経済を成長軌道に戻すべく、政府の内外において幾度となく成長戦略が取りまとめられ、それらに基づいて経済財政運営を行ってきたが、経済成長率は他の先進国と比較しても大きく見劣りしている。特に賃金がほとんど伸びていないことから、中間層の衰退が著しく、かつての「一億総中流社会」からは程遠い状況となっている。
これまで取りまとめられてきた成長戦略は、いわゆるサプライサイドを重視するものであった。2001年の小泉政権が掲げた「聖域なき構造改革」がその最たるものであり、公共サービスの民営化によって、民間活力の発揮を目指したほか、生産性の向上や新たな需要創出を企図して、規制改革・緩和を進めてきた。

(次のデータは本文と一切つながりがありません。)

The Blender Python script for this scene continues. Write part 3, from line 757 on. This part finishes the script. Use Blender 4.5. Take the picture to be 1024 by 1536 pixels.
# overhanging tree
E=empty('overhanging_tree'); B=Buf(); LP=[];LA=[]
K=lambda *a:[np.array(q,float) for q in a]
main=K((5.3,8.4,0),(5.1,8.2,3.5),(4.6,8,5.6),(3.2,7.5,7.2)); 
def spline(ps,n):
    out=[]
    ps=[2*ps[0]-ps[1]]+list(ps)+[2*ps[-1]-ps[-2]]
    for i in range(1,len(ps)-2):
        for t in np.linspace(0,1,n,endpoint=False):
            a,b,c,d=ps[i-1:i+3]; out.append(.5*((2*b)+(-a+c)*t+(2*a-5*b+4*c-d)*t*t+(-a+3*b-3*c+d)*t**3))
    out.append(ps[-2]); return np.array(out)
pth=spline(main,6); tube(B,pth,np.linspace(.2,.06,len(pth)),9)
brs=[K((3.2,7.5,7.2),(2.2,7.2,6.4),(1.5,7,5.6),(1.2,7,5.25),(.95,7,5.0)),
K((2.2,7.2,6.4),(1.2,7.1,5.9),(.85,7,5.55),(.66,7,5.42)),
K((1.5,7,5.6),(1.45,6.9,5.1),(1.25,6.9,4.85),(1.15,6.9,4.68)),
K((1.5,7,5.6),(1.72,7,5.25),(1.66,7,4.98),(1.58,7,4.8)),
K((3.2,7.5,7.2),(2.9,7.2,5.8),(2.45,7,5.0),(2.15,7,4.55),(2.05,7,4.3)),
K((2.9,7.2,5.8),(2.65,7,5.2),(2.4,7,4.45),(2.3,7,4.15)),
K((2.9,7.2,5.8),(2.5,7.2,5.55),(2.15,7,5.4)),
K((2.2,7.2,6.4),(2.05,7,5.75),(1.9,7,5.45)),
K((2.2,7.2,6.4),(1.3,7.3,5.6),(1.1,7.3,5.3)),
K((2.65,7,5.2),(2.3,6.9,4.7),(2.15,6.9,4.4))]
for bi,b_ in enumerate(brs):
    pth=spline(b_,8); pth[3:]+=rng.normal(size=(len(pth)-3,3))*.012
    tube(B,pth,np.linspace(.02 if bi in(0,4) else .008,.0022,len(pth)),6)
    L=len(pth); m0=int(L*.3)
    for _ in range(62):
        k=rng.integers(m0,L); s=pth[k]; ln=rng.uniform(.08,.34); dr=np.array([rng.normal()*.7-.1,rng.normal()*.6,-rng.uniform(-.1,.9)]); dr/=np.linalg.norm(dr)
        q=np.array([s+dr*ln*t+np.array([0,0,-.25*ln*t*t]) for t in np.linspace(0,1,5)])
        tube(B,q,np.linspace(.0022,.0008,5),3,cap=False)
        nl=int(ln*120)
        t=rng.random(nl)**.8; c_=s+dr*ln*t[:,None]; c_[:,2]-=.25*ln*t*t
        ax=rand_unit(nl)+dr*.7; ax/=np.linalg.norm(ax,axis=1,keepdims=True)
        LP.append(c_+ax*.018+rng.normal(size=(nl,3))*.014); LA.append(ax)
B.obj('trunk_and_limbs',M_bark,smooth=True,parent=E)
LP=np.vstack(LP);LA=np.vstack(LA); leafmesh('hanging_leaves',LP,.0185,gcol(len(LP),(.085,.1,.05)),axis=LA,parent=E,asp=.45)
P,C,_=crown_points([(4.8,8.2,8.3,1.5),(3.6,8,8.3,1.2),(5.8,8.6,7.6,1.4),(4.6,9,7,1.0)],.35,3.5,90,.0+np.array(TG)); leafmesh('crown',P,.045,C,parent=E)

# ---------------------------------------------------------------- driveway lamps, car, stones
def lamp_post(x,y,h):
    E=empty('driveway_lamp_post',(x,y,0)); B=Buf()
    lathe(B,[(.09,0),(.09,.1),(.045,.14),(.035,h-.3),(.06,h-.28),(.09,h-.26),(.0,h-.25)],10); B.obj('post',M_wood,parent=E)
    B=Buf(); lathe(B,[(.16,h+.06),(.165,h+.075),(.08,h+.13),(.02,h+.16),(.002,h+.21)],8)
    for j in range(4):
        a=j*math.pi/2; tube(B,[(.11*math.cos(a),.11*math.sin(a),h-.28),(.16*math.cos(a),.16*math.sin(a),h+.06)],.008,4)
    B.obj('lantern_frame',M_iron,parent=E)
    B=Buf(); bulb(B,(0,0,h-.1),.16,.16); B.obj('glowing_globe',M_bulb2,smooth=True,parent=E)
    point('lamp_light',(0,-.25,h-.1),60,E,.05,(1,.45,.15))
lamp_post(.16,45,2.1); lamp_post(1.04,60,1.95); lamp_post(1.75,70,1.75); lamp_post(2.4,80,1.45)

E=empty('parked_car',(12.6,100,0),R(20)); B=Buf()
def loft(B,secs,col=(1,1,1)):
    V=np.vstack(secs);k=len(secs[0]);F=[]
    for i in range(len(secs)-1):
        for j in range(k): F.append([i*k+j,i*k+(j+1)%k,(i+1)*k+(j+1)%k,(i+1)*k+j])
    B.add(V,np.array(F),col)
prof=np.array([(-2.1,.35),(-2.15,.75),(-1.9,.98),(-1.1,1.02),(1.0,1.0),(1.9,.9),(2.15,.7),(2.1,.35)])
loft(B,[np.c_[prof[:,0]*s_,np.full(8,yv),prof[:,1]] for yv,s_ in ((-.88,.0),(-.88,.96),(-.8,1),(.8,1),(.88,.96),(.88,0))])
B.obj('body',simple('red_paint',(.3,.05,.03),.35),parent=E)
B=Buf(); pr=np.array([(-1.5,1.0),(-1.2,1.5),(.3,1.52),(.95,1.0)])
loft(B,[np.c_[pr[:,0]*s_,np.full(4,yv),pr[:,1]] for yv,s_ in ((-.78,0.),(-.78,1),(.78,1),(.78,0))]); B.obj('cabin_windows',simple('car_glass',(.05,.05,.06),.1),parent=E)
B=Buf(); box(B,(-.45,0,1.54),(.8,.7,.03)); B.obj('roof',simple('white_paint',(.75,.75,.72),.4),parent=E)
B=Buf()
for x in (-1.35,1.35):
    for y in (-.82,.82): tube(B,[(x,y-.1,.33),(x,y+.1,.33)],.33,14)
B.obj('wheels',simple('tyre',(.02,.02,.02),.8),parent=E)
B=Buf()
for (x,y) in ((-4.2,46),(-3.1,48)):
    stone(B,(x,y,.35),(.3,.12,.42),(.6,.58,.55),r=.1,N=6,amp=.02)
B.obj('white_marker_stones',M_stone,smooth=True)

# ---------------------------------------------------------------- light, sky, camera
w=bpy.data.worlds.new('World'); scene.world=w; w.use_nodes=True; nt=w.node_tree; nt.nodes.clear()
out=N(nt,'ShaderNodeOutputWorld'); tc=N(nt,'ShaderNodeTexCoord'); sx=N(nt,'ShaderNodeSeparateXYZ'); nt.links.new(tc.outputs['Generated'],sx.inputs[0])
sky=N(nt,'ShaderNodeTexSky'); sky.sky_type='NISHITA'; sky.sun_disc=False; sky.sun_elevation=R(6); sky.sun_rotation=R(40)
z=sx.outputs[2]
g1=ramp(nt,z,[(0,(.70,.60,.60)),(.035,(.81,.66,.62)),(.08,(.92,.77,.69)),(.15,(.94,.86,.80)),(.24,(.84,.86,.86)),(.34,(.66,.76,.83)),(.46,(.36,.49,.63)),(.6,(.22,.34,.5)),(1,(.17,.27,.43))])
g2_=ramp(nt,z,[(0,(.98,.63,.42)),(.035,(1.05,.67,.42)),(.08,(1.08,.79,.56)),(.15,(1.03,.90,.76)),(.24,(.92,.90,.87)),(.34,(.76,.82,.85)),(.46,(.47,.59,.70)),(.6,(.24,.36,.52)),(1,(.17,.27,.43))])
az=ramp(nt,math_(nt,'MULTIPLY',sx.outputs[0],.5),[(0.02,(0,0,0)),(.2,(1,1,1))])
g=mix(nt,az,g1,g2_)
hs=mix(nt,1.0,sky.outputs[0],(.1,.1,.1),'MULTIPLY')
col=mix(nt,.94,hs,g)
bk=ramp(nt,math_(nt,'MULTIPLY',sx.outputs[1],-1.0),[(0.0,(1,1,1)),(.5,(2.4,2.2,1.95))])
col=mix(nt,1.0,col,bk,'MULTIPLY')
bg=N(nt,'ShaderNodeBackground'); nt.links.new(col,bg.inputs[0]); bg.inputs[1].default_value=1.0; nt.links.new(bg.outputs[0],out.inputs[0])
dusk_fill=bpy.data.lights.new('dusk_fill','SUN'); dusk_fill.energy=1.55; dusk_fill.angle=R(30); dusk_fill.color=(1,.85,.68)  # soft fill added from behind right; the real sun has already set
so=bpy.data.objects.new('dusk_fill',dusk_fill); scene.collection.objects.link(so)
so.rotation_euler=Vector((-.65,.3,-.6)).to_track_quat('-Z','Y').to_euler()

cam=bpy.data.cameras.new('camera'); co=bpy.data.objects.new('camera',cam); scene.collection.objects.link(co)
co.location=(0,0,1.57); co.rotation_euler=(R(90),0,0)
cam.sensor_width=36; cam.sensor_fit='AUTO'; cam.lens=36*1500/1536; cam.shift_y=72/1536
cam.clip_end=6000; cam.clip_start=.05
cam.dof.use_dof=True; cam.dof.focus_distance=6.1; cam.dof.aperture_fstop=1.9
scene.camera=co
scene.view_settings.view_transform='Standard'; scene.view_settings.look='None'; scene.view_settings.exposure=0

こうした政策の理論的根拠として成長会計に基づく分析があり、サプライサイドの構造改革を推し進めることで、全要素生産性が高まり、経済全体も成長するとの道筋を描いてきた。しかし、度重なる成長戦略の取りまとめと、その実行、およびその工程管理を行ってきたが、長期低迷から抜け出せない状況が続いている。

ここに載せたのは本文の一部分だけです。